“Siendo Amadeo Vives apenas incipiente compositor, frecuentaba un
pequeño convento de monjas en el que tocaba el armonio durante la misa. Cierto
día una de las hermanas le dijo: “No se si se ha fijado usted en que llevamos
ya muchos domingos cantando en el rosario las mismas seis Ave Marías. No
sabemos más que seis diferentes, mientras que en el convento tal cantan hasta
diez o doce, y en tal otro pasan de veinte. Puesto que todas las que cantamos
nosotras están compuestas por usted, ¿por qué no nos escribe más?”. “Hermana –contestó-
tráigame papel de música y un lápiz, que ahora mismo, sobre esta mesa,
escribiré otra Ave María, y ésta solamente ustedes la podrán cantar”. La monja
salió muy contenta de la habitación, volviendo al poco rato con un papel de
música, un tintero y un plato de dulces.
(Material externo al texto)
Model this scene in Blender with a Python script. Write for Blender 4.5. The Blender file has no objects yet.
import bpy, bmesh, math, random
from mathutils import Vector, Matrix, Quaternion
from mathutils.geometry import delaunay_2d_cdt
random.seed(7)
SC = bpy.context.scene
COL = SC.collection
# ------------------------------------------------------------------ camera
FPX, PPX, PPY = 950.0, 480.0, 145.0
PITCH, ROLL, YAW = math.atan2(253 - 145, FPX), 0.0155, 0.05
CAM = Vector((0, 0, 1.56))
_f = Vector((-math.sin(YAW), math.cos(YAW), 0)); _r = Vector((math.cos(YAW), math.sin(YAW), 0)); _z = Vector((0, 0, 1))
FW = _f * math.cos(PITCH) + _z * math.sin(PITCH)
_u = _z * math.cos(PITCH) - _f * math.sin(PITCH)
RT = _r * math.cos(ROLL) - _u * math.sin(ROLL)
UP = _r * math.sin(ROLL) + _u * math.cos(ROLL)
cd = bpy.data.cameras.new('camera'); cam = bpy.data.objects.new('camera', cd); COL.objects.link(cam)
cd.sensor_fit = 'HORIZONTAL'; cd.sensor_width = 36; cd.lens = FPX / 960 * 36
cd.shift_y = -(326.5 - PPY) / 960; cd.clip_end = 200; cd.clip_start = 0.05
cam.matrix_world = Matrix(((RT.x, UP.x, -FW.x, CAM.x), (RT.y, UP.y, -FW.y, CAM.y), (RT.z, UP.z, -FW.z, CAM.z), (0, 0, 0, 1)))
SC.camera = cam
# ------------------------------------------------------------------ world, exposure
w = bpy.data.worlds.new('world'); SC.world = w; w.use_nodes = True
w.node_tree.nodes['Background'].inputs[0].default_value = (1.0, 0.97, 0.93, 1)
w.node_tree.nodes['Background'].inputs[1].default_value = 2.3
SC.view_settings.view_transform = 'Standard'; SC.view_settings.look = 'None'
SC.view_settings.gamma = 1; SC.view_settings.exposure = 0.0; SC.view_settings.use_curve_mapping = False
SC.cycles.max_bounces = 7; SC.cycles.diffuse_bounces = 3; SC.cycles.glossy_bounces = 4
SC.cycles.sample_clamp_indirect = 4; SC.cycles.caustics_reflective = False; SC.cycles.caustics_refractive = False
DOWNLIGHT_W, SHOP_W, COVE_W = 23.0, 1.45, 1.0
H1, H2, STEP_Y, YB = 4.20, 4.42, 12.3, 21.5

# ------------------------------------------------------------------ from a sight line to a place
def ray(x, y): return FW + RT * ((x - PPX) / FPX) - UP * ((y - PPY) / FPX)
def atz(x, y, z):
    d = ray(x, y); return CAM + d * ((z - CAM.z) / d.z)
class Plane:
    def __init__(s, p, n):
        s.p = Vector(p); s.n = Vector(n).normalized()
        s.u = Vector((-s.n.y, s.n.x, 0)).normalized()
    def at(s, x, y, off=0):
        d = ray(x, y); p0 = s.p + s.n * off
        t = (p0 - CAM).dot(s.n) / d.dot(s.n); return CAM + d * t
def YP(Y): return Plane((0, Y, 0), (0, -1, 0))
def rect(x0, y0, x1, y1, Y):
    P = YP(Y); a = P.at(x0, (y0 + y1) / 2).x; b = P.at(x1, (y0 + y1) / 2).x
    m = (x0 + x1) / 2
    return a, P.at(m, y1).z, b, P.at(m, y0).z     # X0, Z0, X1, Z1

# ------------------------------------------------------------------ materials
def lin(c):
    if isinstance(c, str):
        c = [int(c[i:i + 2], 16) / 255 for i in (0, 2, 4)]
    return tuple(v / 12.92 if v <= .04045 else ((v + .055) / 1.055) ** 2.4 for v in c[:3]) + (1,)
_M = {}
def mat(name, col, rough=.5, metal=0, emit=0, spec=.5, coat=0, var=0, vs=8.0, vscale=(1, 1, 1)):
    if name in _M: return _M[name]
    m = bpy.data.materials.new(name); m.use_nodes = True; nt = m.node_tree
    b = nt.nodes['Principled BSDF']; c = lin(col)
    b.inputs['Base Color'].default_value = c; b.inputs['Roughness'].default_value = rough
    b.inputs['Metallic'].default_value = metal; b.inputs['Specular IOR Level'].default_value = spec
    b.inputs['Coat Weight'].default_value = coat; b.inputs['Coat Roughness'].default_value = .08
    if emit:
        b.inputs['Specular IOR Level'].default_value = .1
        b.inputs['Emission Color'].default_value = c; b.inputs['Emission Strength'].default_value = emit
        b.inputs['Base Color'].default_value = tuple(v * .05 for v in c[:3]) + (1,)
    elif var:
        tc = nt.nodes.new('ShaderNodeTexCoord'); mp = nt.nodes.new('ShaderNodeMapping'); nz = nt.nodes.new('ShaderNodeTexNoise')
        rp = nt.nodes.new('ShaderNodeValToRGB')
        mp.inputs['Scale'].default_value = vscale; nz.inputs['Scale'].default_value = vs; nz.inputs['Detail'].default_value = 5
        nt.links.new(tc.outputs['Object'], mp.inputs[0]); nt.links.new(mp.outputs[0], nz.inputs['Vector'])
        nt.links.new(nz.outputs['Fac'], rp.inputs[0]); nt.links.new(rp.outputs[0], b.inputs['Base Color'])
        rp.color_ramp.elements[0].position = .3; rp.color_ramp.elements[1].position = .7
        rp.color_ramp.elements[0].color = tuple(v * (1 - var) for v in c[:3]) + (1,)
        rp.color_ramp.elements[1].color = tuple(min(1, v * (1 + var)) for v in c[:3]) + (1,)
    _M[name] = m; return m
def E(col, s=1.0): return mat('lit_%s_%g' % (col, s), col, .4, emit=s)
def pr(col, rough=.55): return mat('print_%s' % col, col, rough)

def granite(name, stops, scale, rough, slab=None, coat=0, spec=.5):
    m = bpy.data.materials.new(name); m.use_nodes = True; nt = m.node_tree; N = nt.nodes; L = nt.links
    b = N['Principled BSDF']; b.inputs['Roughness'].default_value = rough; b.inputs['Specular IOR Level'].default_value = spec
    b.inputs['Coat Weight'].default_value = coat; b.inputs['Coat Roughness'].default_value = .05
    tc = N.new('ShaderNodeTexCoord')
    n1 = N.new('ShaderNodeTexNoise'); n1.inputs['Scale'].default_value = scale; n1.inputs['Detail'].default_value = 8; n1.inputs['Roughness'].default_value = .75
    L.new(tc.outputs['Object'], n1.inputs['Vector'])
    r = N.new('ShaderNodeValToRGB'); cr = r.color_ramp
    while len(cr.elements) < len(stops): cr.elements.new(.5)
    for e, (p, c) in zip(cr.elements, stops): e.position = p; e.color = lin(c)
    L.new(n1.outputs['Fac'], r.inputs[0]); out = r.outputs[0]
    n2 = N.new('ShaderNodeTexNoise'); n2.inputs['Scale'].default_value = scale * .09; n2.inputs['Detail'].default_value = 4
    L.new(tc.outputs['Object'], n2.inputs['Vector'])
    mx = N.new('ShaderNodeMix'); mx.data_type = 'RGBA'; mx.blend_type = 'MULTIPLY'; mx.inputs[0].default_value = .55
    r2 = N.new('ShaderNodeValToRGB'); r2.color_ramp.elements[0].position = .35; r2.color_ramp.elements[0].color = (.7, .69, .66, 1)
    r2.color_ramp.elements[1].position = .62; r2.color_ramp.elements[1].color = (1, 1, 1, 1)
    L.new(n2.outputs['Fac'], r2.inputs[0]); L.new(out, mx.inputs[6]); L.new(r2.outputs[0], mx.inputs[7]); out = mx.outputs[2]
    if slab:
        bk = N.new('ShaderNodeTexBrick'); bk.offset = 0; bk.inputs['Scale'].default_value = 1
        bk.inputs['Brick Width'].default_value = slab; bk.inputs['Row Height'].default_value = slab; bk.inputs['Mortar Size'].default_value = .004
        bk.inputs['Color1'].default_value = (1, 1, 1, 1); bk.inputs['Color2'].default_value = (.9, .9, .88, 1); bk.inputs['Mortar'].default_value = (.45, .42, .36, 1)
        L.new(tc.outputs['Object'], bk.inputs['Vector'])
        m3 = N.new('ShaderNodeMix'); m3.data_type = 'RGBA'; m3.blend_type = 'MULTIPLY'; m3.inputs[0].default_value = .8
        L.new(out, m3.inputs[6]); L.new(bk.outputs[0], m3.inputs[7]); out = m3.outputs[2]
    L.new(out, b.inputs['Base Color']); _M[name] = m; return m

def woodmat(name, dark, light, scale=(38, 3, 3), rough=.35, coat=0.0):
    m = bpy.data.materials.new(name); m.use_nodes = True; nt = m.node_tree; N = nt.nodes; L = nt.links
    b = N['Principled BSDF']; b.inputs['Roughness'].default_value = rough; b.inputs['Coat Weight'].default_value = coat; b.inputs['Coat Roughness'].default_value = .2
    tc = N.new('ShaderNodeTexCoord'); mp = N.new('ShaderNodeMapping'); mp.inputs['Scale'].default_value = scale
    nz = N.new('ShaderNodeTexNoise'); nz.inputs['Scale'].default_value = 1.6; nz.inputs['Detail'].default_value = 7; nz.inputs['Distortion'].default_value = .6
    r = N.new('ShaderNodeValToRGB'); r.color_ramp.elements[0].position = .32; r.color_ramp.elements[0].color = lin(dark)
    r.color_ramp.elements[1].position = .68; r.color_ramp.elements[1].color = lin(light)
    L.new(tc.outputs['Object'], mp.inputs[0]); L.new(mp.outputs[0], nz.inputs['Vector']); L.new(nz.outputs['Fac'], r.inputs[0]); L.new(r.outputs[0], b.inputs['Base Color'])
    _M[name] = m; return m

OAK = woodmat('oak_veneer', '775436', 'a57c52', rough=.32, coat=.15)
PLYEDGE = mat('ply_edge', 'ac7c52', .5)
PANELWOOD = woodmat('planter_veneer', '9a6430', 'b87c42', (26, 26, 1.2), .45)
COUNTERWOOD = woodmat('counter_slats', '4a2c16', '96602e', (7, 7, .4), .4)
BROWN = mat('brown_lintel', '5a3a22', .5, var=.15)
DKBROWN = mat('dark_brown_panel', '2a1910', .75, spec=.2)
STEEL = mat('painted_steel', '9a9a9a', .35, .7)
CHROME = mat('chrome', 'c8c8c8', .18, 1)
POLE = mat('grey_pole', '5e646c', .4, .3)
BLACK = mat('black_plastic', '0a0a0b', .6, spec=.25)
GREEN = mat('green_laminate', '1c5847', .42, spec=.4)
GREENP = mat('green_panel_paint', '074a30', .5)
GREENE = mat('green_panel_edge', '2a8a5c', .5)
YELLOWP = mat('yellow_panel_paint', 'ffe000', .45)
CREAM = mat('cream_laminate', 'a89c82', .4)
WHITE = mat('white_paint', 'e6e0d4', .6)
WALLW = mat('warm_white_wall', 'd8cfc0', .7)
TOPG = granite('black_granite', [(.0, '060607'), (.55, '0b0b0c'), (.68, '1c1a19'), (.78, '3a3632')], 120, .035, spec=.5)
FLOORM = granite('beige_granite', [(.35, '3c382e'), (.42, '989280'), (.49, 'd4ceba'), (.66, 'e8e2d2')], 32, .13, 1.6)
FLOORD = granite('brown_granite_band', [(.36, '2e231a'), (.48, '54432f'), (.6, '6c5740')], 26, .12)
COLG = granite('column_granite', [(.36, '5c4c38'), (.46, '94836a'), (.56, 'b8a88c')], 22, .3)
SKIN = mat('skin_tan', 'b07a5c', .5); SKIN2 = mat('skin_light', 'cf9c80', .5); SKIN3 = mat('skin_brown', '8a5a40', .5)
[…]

Esta escena se repitió tantos domingos
que fue posible al cantar un rosario, variar las cincuenta Ave Marías. Durante
muchas semanas, después de la misa del domingo, al tomar el chocolate, entraba
la hermana con un plato en la mano, me miraba y me sonreía con cierta malicia y
decía luego: “Maestro, un dulce por un Ave María”, “Sea”, decía yo; y me ponía
a escribir”.
Dicen que al hombre se le conquista por el estómago. Y aunque queramos pensar que al acceder Vives a la petición de las monjas, tenía intereses menos inmediatos que un plato de dulces, no hay que desdeñar una cierta intención de cobrar en especies su trabajo. Los dulces de las monjas han tenido siempre muy buena fama. Y las ocasiones hay que aprovecharlas.